THE longest-serving bishop still in office in the Anglican Communion, the Rt Revd Dinis Sengulane, who retired earlier this year (News, 28 March), came to the UK to celebrate his 38 years of episcopal ministry in Mozambique with his diocesan companion link in London, the Angola London Mozambique Association (ALMA), and the Mozambique and Angola Anglican Association (MANNA).

A special MANNA service was held in St John's, Waterloo, and one in St Paul's Cathedral, to mark the 16th ALMA Sunday. Representatives from the British Museum and Chatham House were present.

"Ola paz" ("Hello peace") is the acclamation associated with Bishop Sengulane. Since the end of the civil war in Mozambique, in 2002, through the project he set up - Transforming Arms into Tools - he has helped to take no fewer than 900,000 weapons out of use, and turn them into sculptures such as The Throne of Weapons and Tree of Life, which are in the British Museum. He is a member of the Council of State, and one of five mediators working to secure peace after the recent unrest. Peace and reconciliation, he says, will be at the heart of his work during his retirement.

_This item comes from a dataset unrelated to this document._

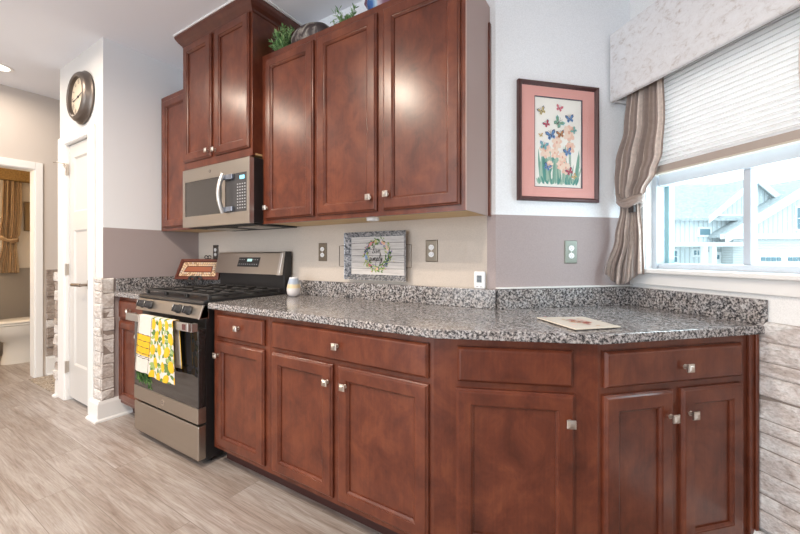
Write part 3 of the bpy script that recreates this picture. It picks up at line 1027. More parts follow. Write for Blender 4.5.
# ------------------------------------------------------------------ clock
ck = thing('wall_clock', 'round dark pewter wall clock with cream face high on the closet wall', 'clock', (-3.572, CL, 2.398))
mb = MB()
r0 = 0.200
mb.lathe([(r0 - 0.01, 0.0), (r0, 0.006), (r0 + 0.002, 0.016), (r0 - 0.012, 0.028), (r0 - 0.016, 0.046), (r0 - 0.030, 0.060), (r0 - 0.045, 0.066), (r0 - 0.056, 0.058), (r0 - 0.060, 0.035)], axis='y', seg=48)
mb.build('case', mat('pewter', (0.16, 0.135, 0.12), 0.38, metal=0.85), ck, smooth=40)
mb = MB()
mb.lathe([(r0 - 0.058, 0.0355), (r0 - 0.058, 0.037)], axis='y', seg=48)
dl = mb.build('dial', mat('aged_dial', (0.62, 0.52, 0.40), 0.7), ck)
mb = MB()
numer = ['XII', 'I', 'II', 'III', 'IIII', 'V', 'VI', 'VII', 'VIII', 'IX', 'X', 'XI']
def stroke(mb, a, b, w, y, rot):
    # stroke in a numeral's own plane (u across, v up), rotated about the dial centre
    (ua, va), (ub, vb) = a, b
    du, dv = ub - ua, vb - va
    L = math.hypot(du, dv); nu, nv = -dv / L * w, du / L * w
    pts = [(ua + nu, va + nv), (ub + nu, vb + nv), (ub - nu, vb - nv), (ua - nu, va - nv)]
    c, s = math.cos(rot), math.sin(rot)
    mb.poly([(u * c + v * s, y, -u * s + v * c) for u, v in pts])
for i, s_ in enumerate(numer):
    rot = i * PI / 6
    wch = {'I': 0.009, 'V': 0.016, 'X': 0.016}
    tot = sum(wch[c] for c in s_)
    u = -tot / 2
    for c in s_:
        w = wch[c]; um = u + w / 2; v0, v1 = 0.098, 0.132
        if c == 'I': stroke(mb, (um, v0), (um, v1), 0.0018, -0.0375, rot)
        elif c == 'V':
            stroke(mb, (um, v0), (um - 0.006, v1), 0.0018, -0.0375, rot); stroke(mb, (um, v0), (um + 0.006, v1), 0.0010, -0.0376, rot)
        else:
            stroke(mb, (um - 0.006, v0), (um + 0.006, v1), 0.0010, -0.0375, rot); stroke(mb, (um + 0.006, v0), (um - 0.006, v1), 0.0018, -0.0376, rot)
        u += w
for k in range(60):
    stroke(mb, (0, 0.138), (0, 0.143), 0.0008, -0.0375, k * PI / 30)
mb.build('numerals', mat('dial_ink', (0.05, 0.04, 0.035), 0.7), dl)
for nm, L, w, rot in (('hour_hand', 0.070, 0.005, R(75)), ('minute_hand', 0.105, 0.0038, R(-100))):
    mb = MB()
    stroke(mb, (0, -0.018), (0, L), w, -0.040, rot)
    mb.build(nm, mat(nm + '_black', (0.02, 0.018, 0.016), 0.5), ck, solid=0.001)
MB().lathe([(0.008, 0.037), (0.008, 0.044)], axis='y', seg=14).build('hub', M_BLACKM, ck)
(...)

During the ALMA service in the cathedral, Bishop Sengulane and the former chair of ALMA, the Rt Revd Michael Colclough, were presented with ALMA stoles in recognition of their service to the partnership between Angola, London, and Mozambique. They then prayed for the Bishop of Kensington, the RtRevd Paul Williams, who was commissioned as the new Bishop for ALMA, and the Archdeacon of Hackney, the Ven. Rachel Treweek, who is the new chair of the association.